For a Los Angeles Clippers team that still has kinds to work out, at least they don’t need the major repairs necessary to fix 3-11 New York. Doc Rivers keeps saying he believes things are getting better for his team. No such optimism from his Knicks counterpart.

“We’ve got too many gaps right now,” Mike Woodson said.

They include a porous defense that sorely misses Tyson Chandler, their injured basket protector. There’s an offense that lacks a reliable Plan B if Carmelo Anthony isn’t scoring. And there’s the malaise that’s settling into this dispirited group, a bunch of players who look broken every time they head to the bench for a timeout, players who are getting tired of coming up with explanations for a losing streak that’s stretched to seven games after they fell to the Clippers, 93-80, Wednesday night.

“It’s mind-boggling,” Knicks guard Raymond Felton said.

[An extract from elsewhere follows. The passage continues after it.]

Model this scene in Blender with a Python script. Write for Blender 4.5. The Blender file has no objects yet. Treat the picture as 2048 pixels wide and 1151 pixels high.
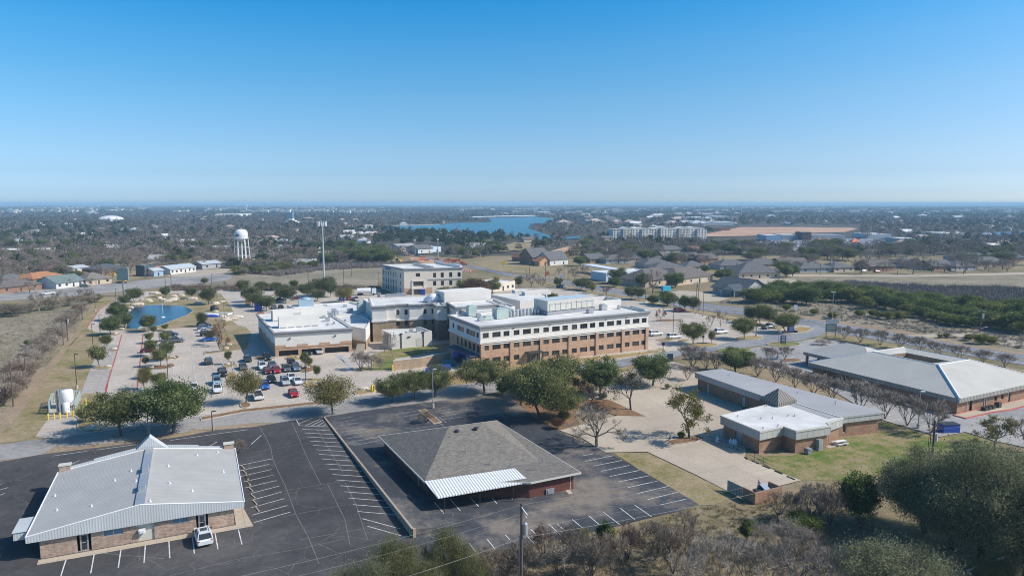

The Knicks have stooped so low that they’ve even knocked the delusion out of their fan base. For decades Knicks fans were convinced they were just one trade or free agent signing away from a championship, no matter how far the gap was in reality. These days there’s none of that false hope. They don’t even get to wish for one of the talented crop of collegiate players, because the Knicks sent their 2014 draft pick to Denver in the Carmelo Anthony trade.

If Carmelo Anthony’s shots are falling they can hang in games; they only faced a four-point deficit at halftime after Anthony scored 19 points. But he shot 2 for 8 in the second half and no one picked up for him the way the Clippers managed to hold the fort after Chris Paul left with a strained left hamstring.

Seven points for J.R. Smith, two points for Iman Shumpert, four points for Amar’e Stoudemire (who had a plus/minus of minus-29 in 20 minutes).

Metta World Peace, who missed all six of his field goal attempts, attempted to frame the Knicks’ predicament in ways an interviewer would understand.

“You know life is,” World Peace said. “You had a bad hair today, you know…It is what it is. You work at it. Next time, use activator.”

If only the solution to the Knicks’ problems could be found in a bottle.